As for Canadian, American, and British English they are less of dialects than Scottish English IMHO. The rules of grammar do not differ enough to be more than slight variations in regionally specific words. And yet - Scottish English - that is quite different.

I … I don’t even know what to say. It’s taking longer than we thought, indeed.

I’m sorry if that’s rude, but your “definition” of dialect is idiosyncratic to say the least, and it is clear that you have no background in linguistics or AAE. Please re-read this thread if you truly want to know more about this subject. Or re-read the Wiki article. Or not.

I have no idea what you think ‘dialect’ means.

Please, I know the slogan of the site… To use an idiom of my own culture, there’s no use in slagging.

I prefaced my statements with “In my opinion”, I read the thread and the wikipedia article. I have yet to have proof that linguistically AAVE is different from any other vernacular of a poor undereducated group, other than via the slang. The majority of the wikipedia article deals with pronunciation of words - which is more accent, and dropping a few words between the noun and verb. I’ve seen the same drops in the rural relative’s speech patterns.

I’ve seen more extreme in the Germanic farmers of the area I grew up in.

In other words - cite?

A cite for what, exactly? That professional linguists overwhelmingly classify AAVE as a variety of English, on par with any other you could care to name? You could drown in it; check out the references in that Wikipedia article, for example.
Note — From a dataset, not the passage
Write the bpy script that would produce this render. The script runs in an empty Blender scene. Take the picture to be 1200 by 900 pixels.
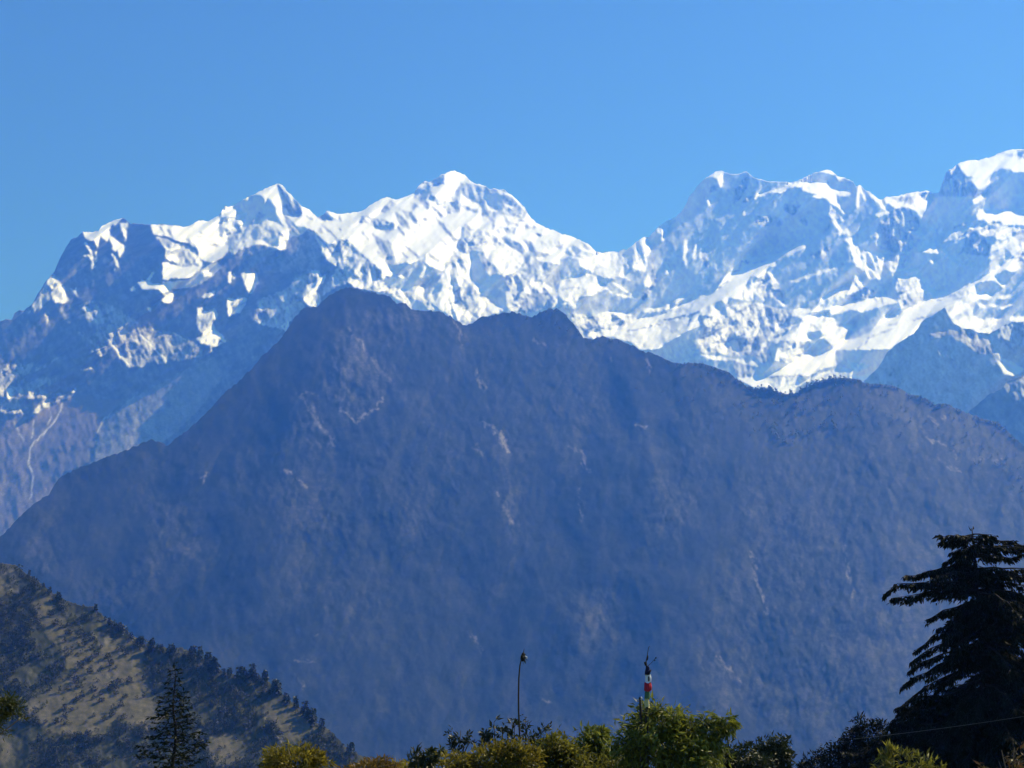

Or perhaps what you want is a cite that AAVE meets your idiosyncratic criteria for being a “dialect”? Well, perhaps it will, perhaps it won’t, but to tell you, we’d really have to know better what it is that you think “dialect” means. [And it might be nice if you could explain why we should care about whether something meets your particular, unorthodox definition, while you’re at it]

I suspect the word dialect has become too socially loaded, and perhaps more inclusive.

Is the jargon of programmers now a dialect?

If jargon, slang, an mispronunciation make a dialect - then I guess I could call myself versed in many dialects.

I have asked openly of friends (one who is a masters in linguistics), and I am willing to accept if the definition of linguistics should be more inclusive, but from my own reading, I see that among linguists there is debate over what constitutes a dialect.